When I ask her about expansion, mostly for selfish reasons because I want her to open a location west of the 405, Uli looks pretty satisfied with her two locations and current situation—the first opened in 2014 and the second in 2017—but wants to focus on her burgeoning wholesale business, for which she has landed some impressive clients. “I’m very focused on quality and, with two locations, keeping the quality up takes so much of my time. Now I have competing priorities: two kids, a husband, a dog, me—although me is usually last,” Uli laughs. “I need to make the most of my very limited time right now. I’m proud of what I’ve done already and I want to keep this good thing going. I’ve also built such an incredible team that represents me,” she says.
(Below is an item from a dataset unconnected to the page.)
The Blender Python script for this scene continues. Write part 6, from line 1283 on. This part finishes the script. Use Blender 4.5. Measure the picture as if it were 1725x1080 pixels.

Speaking of her team, Uli tells me how much she loves to teach new employees and watch them grow as creators and innovators themselves. “It’s so important to be able to invest in your employees...and be able to trust everyone,” she says. “It feels good to be able to just go home if I need to and know the shops are in good hands.” Last year, she closed the shops for a day and took a company-wide field trip up to Murray Family Farms where the goal was “to learn more about organic farming and how we source our ingredients.” Uli wants the atmosphere at her shops to be familial and for everyone to be on the same page, which of course will be crucial if she does decide to expand further one day.
She’s also doing her part to give back to the community in fun ways. Uli has implemented a pint recycling program (if you bring in seven empty pint containers, you get a free pint of your choice) to avoid them ending up in landfills. The shops are also donating proceeds from their doggie gelato and pup-sicles to local pet rescues.
A third location seems imminent, but maybe that’s just wishful thinking. She tells me, “the goal is to represent the frozen dessert of LA, period. When people visit LA, I want them to come to Uli’s.” As I head back out into the world with my cup of blueberry sorbet, slowly melting down my hand in the summer heat, all I can seem to do is envision that same bright future.